You are now seeing a surge in the adoption of CFD into the engineering design process. CFD has been around for a number of years. It primarily has been used by CFD specialists or farmed out to the vendors. Clearly, there is still a market for this. But CFD should be and can be part of the design process. Check out the image below a guy on our team worked on recently.
It is the responsibility of the vendors to make you successful. This goes above and beyond whether the product is easy to use. It has to do with whether or not the vendor has a plan and reputation to make you successful. Let's be honest, there are alot of options out there. The decision should go well beyond the cost and ease of use. Here is a quick list of questions, I'd be asking.
How dedicated and experienced is the vendor in solving your particular problem?
Do they have examples, references, success stories?

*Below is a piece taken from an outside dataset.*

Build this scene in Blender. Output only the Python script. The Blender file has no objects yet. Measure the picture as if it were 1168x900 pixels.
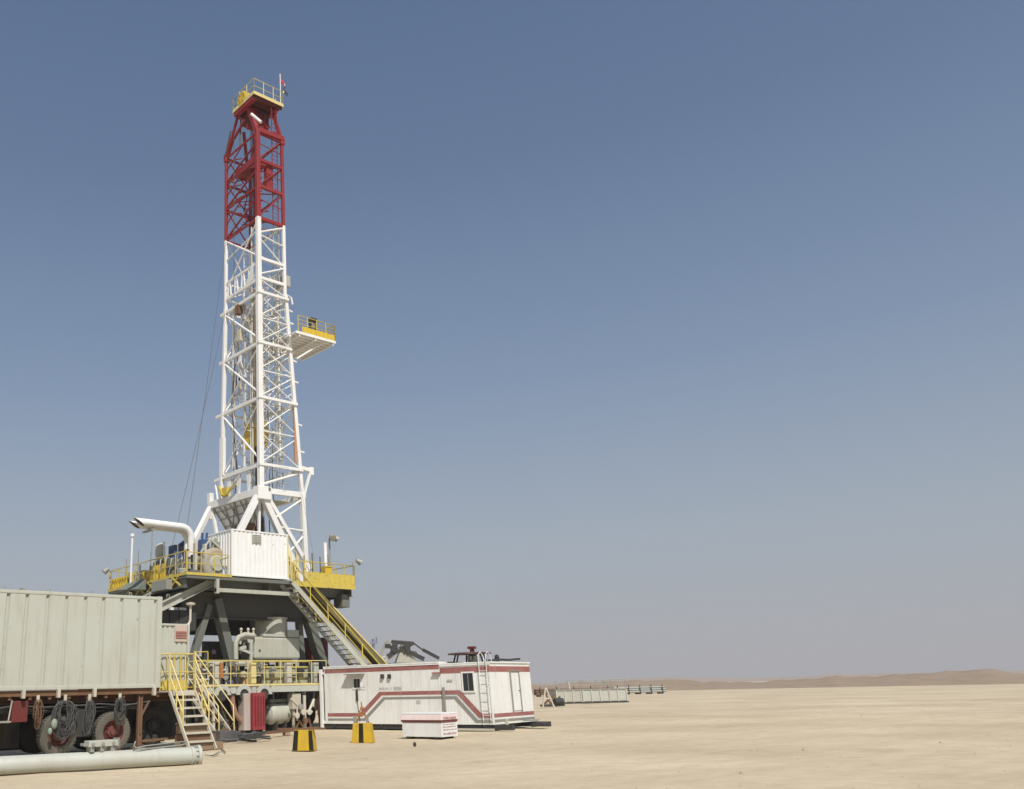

Do they fully understand your needs?
Do they have an implementation plan?
Do they have a services group? Have you spoken to them prior to your decision?
Will your particular problem be discussed in training or are you stuck with standard non-related examples?
How is support handled? Do they have a Customer Portal or Online Community? Will you be transferred around from specialist to specialist? What does the "escalation" procedure look like?
1 comment:
Right on. Especially in the world of upfront CFD... yep, very easy to learn & drive and offering a better ROI than traditional CFD... but it still doesn't magically get used just because you own it. If your vendor is hitting you extra hard with cheapness, be very aware that they may not be able to offer the mentoring and implementation expertise necessary for you to get real value out of the investment. Probably just looking for a short-term "win" (and you can guess who's winning) rather than a long-term "win-win."